Paper House, on view at the UCF Art Gallery beginning February 17, explores the unique backgrounds and perspectives of Studio Art & Design MFA program candidates. As part of their thesis work, Gabe Cortese, Danielle Culibao Powell, Tim Reid and Annette Tojar invite audiences to explore fragility, transparency and validation of intimate relationships and experiences through a variety of mediums and processes. The thought-provoking and deeply personal work will be on view in the gallery and virtually through March 3.
Meet the artists of Paper House:
Gabe Cortese
Gabe Cortese creates oil paintings and charcoal drawings depicting codification of queerness through figuration and symbolism. As a queer artist, Cortese uses his work to make sense of his experiences. His animated objects and flamboyant bodies form queer narratives that portray themes of tenderness, longing and desire in comical and dramatic ways.
Borrowing from the weight of religious paintings, Cortese subverts religious motifs to create discord between spirituality and sexuality. His thesis work is particularly personal to him; the figures in his work reflect aspects of his partner, using his image as a lens to narrate Cortese’s own experiences.
Danielle Culibao Powell
Danielle Culibao Powell creates paintings and collages expanding upon personal experiences of falling into, or between, multiple cultures at once. With a strong interest in the complexities that emerge from the collision of cultural history, contemporary identity and the process of merging one’s life with another, she explores cultural plurality and transcultural experiences within the home. Reflecting on her experience of being the first member of her family to be born outside of the Philippines and in an intercultural marriage, Culibao Powell became fascinated by how individual histories become a shared history within the context of a family. Using Filipino patterns, Western symbolism and personal iconography, she builds imagery that expresses her construction of a new life and new identity. Although her work is autobiographical in nature, she hopes audiences can relate to the universal struggle for intimacy.
“I have had the privilege to work with the most amazing faculty and artists at this school,” says Culibao Powell. “Both formally and conceptually, my work has evolved and it has been refined because of the generous insight of the professors I have worked with and the peers I have worked alongside.” After graduation, she plans to continue painting, competing and exhibiting and hopes to teach at the university level again one day.
Tim Reid
Experimental filmmaker and installation artist Tim Reid provokes viewers with his own experiences with insecurities, contradictions and hypocrisy. Although his background is in film and video production, he has since shifted his focus during his time in the MFA program to creating installations and tangible objects. He is particularly interested in learning unfamiliar materials while using them and understanding how the process of learning is more important than the results. Given his proclivity for trying new materials, it is no surprise that his advice for budding artists is to try new things.
Reid’s thesis work for Paper House is built around his fascination with how people react to new and contradictory perspectives. After learning about cognitive dissonance, which is the state of psychological discomfort when a person is confronted with information that goes against previously held beliefs, Reid immediately recognized the significance of this concept in his own life. Taking the opportunity to create work that was meaningful to himself and a broad audience, he created his thesis work, which he hopes audiences can use to relate to his personal struggles.

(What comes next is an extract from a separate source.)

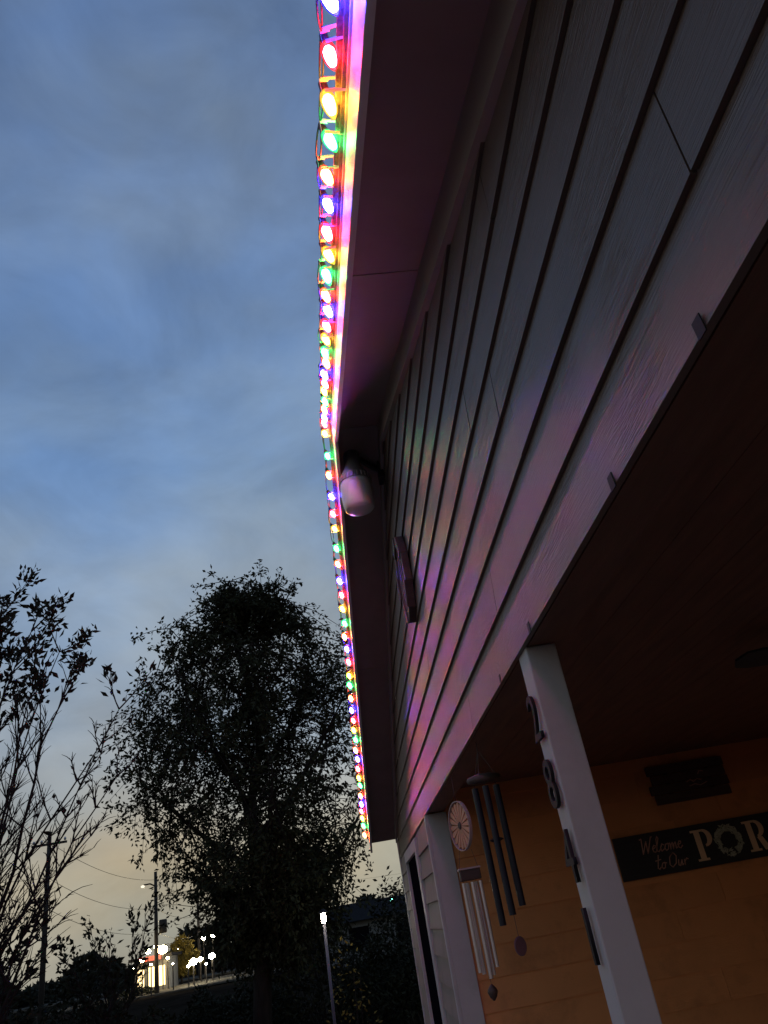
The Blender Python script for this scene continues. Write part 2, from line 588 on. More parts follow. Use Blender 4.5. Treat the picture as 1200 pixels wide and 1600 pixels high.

Reid credits his time in the MFA program for the strong relationships he has formed with colleagues and faculty. After graduation, he hopes to obtain warehouse or commercial space to set up collaborative artist studios.
Annette Tojar
Tojar embraces her passion as a former professional pastry chef to create paintings of food to explore her cultural identity and personal histories. Her understanding of the physicality of food informs how it is portrayed on a two-dimensional surface with paint for visual indulgence. She is particularly interested in discovering metaphorical connections between food and other objects.
Through her experience in the MFA program, Tojar’s best advice for incoming students is to be open to other possibilities and accept that failure is part of the learning process. “Everything you do will influence future work, including the “failed” attempts,” she says. Tojar hopes to employ what she has learned during her time at UCF to continue being an effective artist.